#### PROBLEM STATEMENT:
Return, exactly as written, every line from the first line of the data below through the line that contains "COL = SC.collection".

_ _ _ _ _

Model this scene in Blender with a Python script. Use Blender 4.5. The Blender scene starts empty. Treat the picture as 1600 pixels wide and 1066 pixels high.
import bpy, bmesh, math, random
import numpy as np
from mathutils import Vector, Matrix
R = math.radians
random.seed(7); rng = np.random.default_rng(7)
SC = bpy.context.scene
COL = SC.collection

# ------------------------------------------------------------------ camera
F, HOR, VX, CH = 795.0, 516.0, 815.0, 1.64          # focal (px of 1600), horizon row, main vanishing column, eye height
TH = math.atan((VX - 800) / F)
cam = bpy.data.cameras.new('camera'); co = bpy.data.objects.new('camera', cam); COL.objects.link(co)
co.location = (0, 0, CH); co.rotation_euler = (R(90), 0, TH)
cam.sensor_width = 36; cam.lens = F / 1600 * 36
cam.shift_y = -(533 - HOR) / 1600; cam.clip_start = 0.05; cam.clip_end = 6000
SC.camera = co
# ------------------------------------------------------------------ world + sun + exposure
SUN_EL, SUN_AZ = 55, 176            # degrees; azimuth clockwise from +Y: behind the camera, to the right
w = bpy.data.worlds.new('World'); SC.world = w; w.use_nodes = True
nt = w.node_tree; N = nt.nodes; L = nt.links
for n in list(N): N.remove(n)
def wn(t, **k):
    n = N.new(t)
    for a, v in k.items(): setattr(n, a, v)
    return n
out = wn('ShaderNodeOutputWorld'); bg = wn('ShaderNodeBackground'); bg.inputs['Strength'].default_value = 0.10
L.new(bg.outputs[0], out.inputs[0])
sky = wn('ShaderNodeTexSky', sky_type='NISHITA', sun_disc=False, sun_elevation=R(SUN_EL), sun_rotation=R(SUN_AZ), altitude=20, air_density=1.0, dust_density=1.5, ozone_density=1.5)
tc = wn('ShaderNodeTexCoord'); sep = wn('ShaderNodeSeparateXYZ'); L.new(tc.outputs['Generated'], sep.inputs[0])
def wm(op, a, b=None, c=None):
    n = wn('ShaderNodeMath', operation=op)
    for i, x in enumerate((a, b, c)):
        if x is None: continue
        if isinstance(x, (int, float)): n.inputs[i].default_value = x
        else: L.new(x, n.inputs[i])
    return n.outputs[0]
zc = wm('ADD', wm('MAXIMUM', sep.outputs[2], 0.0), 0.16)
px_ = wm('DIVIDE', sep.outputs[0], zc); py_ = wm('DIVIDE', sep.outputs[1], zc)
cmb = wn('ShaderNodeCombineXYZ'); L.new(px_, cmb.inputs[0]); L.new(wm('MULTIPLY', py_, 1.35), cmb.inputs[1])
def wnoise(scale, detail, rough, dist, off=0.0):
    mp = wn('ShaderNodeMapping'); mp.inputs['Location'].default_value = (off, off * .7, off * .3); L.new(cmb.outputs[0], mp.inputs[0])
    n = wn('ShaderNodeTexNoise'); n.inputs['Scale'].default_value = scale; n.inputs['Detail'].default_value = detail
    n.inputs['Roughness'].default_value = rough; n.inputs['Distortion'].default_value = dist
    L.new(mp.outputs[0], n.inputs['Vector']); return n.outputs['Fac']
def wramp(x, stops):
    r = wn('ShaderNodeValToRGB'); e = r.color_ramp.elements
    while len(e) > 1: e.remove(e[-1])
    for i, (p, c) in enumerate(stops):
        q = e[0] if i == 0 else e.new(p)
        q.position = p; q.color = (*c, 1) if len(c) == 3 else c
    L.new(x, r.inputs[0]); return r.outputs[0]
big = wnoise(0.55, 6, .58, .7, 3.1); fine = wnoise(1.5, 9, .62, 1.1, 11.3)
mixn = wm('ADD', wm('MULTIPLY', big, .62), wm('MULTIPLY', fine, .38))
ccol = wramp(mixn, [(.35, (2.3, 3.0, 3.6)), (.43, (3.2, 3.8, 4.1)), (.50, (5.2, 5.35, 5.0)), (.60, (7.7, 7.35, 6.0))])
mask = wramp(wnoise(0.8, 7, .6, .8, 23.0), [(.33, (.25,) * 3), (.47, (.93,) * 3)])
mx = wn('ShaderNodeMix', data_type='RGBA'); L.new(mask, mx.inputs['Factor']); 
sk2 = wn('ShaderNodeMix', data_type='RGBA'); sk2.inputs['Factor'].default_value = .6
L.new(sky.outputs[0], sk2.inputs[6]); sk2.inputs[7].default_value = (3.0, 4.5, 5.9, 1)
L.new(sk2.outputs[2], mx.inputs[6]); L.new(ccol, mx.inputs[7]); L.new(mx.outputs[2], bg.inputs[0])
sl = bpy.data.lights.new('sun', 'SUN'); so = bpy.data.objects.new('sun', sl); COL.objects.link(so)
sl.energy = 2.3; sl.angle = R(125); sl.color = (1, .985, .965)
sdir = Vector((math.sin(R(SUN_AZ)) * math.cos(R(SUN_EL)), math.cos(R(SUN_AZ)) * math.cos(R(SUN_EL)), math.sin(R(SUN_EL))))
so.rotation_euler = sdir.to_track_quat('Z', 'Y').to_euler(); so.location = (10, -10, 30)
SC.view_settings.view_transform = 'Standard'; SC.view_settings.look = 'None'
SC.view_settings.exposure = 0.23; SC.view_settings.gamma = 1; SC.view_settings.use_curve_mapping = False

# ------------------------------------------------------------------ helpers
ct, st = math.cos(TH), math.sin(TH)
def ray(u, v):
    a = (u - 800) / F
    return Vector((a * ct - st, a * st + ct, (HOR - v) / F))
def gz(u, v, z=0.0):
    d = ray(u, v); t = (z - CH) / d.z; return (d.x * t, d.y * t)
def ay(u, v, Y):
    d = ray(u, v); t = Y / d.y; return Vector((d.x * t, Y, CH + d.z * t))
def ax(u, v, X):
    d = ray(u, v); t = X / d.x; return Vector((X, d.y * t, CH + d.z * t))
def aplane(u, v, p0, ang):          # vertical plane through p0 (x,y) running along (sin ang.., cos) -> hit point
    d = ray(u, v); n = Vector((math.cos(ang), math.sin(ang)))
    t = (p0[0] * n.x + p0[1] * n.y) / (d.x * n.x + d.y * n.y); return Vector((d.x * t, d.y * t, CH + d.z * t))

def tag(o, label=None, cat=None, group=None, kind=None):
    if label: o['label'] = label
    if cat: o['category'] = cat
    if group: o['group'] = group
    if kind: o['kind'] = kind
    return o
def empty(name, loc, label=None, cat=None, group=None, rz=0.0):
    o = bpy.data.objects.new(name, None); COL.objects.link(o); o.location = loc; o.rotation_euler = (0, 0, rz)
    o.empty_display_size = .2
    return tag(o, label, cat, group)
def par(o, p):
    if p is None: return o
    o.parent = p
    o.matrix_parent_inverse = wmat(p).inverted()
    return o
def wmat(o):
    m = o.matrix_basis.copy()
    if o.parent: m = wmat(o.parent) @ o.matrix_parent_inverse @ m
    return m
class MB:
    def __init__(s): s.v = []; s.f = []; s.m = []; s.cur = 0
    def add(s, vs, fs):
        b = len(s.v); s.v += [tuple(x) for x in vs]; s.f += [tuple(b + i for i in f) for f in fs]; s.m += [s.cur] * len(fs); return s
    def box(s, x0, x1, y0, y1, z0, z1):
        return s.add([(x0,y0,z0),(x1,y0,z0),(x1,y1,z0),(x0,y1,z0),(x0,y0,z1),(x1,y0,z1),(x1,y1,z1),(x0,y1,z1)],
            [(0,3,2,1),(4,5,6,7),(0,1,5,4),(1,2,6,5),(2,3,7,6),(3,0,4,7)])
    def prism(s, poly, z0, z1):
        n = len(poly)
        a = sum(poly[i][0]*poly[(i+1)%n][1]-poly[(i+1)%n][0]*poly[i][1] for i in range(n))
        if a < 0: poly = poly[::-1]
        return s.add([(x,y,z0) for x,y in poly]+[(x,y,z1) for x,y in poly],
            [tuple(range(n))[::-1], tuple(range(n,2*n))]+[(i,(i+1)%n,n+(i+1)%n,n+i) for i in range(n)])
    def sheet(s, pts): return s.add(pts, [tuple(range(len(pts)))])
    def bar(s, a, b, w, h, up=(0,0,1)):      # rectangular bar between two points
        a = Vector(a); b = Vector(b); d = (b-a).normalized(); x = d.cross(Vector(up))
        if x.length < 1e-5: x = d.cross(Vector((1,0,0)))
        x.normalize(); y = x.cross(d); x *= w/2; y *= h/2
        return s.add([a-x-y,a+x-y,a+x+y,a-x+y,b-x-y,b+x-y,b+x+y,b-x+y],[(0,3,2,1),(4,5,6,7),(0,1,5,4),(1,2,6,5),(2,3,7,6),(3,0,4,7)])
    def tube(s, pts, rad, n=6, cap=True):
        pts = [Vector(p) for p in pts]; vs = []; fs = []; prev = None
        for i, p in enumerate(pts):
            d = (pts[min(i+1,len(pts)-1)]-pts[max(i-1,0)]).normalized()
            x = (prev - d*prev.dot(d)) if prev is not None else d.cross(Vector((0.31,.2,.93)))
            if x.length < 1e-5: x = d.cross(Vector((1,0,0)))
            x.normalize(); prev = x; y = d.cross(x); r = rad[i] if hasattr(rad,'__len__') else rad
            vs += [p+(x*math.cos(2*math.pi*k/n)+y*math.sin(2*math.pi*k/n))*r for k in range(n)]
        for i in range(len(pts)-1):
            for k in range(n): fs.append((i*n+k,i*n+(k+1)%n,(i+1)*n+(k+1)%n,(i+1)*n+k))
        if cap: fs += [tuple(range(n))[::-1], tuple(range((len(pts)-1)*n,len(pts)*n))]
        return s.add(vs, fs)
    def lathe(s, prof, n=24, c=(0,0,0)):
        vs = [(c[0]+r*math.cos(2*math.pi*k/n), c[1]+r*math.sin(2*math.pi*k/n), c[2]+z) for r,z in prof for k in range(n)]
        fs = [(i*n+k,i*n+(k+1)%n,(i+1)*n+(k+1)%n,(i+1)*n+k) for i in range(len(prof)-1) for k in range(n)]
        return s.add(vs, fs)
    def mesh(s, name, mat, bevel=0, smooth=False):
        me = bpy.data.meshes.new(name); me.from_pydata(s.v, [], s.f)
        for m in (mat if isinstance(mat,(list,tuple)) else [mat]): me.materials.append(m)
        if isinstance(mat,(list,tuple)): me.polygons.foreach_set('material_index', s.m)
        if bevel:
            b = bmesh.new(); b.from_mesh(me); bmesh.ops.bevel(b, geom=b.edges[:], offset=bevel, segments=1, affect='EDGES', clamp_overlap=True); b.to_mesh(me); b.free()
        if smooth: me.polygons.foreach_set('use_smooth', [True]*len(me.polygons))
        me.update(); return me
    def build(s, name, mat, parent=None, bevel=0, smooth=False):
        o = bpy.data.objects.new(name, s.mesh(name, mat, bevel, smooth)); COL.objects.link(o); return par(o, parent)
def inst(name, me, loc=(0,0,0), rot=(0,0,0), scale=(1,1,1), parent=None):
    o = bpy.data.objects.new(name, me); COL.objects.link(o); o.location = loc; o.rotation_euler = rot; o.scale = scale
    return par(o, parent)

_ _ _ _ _

#### FULL ANSWER:
Model this scene in Blender with a Python script. Use Blender 4.5. The Blender scene starts empty. Treat the picture as 1600 pixels wide and 1066 pixels high.
import bpy, bmesh, math, random
import numpy as np
from mathutils import Vector, Matrix
R = math.radians
random.seed(7); rng = np.random.default_rng(7)
SC = bpy.context.scene
COL = SC.collection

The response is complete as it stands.